Расширение производственного сектора и рост рентабельности предпринимательской инициативы и бизнеса в 1999-2001 гг. оказались оплачены благодаря тем финансовым трудностям, которые на своей шкуре испытали рабочие. Дело в том, что финансово-банковский кризис 1998 года и сопутствующая ему девальвация национальной валюты и инфляция, обеспечили резкое сокращение заработной платы рабочих. По мере завершения криминально-форсированного перераспределения собственности и относительной реакционной стабилизации сложившегося положения, политическая власть начала последовательно укреплять позиции крупной буржуазии.
Вместе с тем потребовалось и какое-то оправдание собственной легитимности – одной статьи в Конституции о социальном государстве было недостаточно. Власть попыталась скопировать модель модернизированного социального государства с британского опыта (правительство Блэра).
Понятное дело, заявляют левые, что получившийся грефовский вариант – чистой воды карикатура уже только потому, что в России отсутствует гражданское общество в западном его понимании. Гражданское общество, самоорганизованное и институционализированное, должно противостоять не только реакционной политике государства, но и бизнесу, не допуская формирования у всего общества «рыночной психологии» и стремлению к прибыли. В наших условиях, оно (если таковое вообще существует, а не его абстрактные формулировки в заявлениях крупных чиновников) не сдерживает не только бизнес, но и государство.
«Разбитый» индустриальный сектор и «недофинансированный» научный, не могут перевести страну на постиндустриальные рельсы. Происходит топтание на месте. Российская буржуазия выбрала абсолютно тупиковое развитие мелкотоварного производства и малого бизнеса, вместо входа в глобальную экономику с каким-либо наукоемким или уникальным продуктом.
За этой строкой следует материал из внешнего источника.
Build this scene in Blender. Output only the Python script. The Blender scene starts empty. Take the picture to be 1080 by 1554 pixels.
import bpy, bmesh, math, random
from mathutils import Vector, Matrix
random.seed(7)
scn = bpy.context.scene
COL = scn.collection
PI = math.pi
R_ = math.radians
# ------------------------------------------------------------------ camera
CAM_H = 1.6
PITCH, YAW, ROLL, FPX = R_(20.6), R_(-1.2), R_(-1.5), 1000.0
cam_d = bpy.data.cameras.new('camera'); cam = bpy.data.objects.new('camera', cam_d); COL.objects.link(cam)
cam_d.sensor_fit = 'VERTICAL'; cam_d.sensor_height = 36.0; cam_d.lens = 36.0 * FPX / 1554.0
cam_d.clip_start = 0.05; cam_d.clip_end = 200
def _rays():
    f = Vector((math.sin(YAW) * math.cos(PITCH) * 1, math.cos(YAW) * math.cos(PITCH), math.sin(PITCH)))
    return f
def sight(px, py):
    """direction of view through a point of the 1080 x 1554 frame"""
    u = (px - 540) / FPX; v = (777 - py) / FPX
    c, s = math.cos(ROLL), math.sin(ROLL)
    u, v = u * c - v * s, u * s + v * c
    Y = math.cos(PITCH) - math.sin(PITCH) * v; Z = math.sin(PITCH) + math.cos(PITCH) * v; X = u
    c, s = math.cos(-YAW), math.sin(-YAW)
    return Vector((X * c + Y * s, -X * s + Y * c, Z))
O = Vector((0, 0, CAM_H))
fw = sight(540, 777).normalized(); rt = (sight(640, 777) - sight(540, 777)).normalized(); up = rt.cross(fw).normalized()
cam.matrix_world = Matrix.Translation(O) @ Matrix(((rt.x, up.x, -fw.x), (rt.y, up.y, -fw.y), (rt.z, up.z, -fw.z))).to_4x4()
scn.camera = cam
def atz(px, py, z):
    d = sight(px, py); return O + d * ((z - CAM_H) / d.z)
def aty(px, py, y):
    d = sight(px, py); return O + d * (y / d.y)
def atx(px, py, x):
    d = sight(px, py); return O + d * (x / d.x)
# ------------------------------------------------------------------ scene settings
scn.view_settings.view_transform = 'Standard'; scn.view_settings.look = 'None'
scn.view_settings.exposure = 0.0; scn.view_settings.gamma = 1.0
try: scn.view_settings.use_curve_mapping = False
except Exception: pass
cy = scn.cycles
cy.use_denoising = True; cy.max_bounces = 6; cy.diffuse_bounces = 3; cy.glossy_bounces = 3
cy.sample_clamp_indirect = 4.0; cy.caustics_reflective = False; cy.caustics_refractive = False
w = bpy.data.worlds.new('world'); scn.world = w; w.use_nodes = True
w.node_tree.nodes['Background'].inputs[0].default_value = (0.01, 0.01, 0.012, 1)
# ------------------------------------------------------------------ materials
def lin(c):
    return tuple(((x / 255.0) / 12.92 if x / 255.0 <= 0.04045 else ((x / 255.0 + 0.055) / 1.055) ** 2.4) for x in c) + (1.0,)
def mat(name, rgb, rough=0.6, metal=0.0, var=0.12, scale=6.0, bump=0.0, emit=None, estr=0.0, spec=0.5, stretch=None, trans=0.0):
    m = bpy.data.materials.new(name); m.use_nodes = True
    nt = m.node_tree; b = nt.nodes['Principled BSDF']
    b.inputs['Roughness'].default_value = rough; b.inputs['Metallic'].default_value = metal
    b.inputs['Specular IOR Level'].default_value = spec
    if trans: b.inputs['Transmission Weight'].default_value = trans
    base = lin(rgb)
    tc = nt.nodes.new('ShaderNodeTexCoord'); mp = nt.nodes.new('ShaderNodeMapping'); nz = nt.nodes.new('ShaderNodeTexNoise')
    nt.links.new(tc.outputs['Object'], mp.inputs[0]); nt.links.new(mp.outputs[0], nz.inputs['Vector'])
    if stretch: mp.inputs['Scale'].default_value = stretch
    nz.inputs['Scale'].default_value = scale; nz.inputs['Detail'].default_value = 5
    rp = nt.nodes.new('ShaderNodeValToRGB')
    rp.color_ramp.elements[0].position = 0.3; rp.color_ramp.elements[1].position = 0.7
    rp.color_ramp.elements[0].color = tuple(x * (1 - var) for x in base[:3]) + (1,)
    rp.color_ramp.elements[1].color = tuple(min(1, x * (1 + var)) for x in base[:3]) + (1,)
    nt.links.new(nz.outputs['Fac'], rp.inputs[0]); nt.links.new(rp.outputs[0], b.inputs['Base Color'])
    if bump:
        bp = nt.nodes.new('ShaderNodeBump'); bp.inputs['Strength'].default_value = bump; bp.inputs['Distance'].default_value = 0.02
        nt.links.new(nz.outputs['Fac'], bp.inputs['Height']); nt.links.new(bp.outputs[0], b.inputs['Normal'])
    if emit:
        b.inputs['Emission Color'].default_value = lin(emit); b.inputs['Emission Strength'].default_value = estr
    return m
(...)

Со второй половины 2000-х годов, конечно, создаются программы инновационного развития (многие положения которых не вступили в силу по сей день в результате многочисленных препятствий). Но в целом, в социально-экономическом контексте российской действительности – требуется ли ждать от них технологического прорыва? Российская НИС занимается имитацией западных технологий, а не созданием радикальных нововведений. Многие экономисты отмечают ключевой проблемой низкой спрос на инновации в целом по российской экономике, невосприимчивость бизнеса к инновациям.
Кроме того, как бы ни старались реформаторы, изменить советскую структуру воспроизводства им не удалось. Отрасли, специализирующиеся на энерго-сырьевой промышленности, проводят скрытое субсидирование отраслей, специализирующихся на обрабатывающем производстве. Только вот зависимость эта в постсоветской действительности возросла. Существенным показателем кпд постсоветской экономики является и то, что присутствует хроническое недоинвестирование.
Вся сырьевая экономическая система России держится на нефтяном экспорте. Так, в период с 1998 по 2003 гг. поступления из нефтяного сектора экономики обеспечивали 80% прироста пополнения бюджета страны. Ситуация слабо меняется и по сей день. Если бы перед правительством стояла задача осуществления догоняющей модернизации, средства из бюджета направлялись бы в науку, образование, сферу высоких технологий. Но, к сожалению, сегодня они остаются «инвестиционно непривлекательными». А легкие деньги с продажи сырья не стимулируют как инновационного развития, так и модернизационной политики.
Даже в период «подъема» российской экономики (2003 – 2007 гг.), реальные доходы населения практически не возросли, а то и вовсе сократились. Количество бедных, как составная часть монетаристской теории «естественного» уровня безработицы, внедренной в российскую неолиберальную экономическую модель, к 2002 году составляло 19,6% от общей численности населения страны (согласно докладу по оценке бедности в РФ за 2004 год, под ред. Р. Шабана).
В российских условиях специфика различия расположения категории бедности по социально-экономическим группам, отраслям, административно-территориальным единицам и т. д. сильно разнится. Так, например, в 2002 г. около 30,4% сельского населения находились за чертой бедности, тогда как доля бедных в городском населении составляла 15,7%. Жизнь в малых и периферийных городах также связана с определенным риском бедности по сравнению с крупными городскими центрами. С этим связан и отток рабочей силы из российской периферии, причиной этого является то, что периферийное предприятие оказывается неспособным породить полноценный местный рынок труда.
Уместно задать вопрос – чьи интересы, интересы каких слоев и классов реализуются функционированием той или иной системы? С советской экономикой все понятно, что с российской? Если существовало господство номенклатуры, которая в итоге и развалила СССР (хотя при этом строе опережающего роста благосостояния руководящих слоев не наблюдалось), то господство кого существует в современной России, кто опорный класс? Мелкая, средняя или крупная буржуазия?
Поскольку существует негласное регулирование экономики государством, а договоренности и консенсус крупных корпоративных производителей формируют потребности (спрос) и влияют на изменения в структуре производства, то следует говорить о номенклатурно-капиталистических корпоративных группах (государственный капитал сросшийся с крупным корпоративным), как о главном субъекте российской экономики.
В целом, функционирование капитализма в постсоветской России остается на экстенсивном уровне воспроизводства. Капитал, получая огромную прибавочную стоимость с эксплуатации сырьевого сектора, не намерен реализовать крупные и масштабные программы социального и технологического развития отечественной экономики.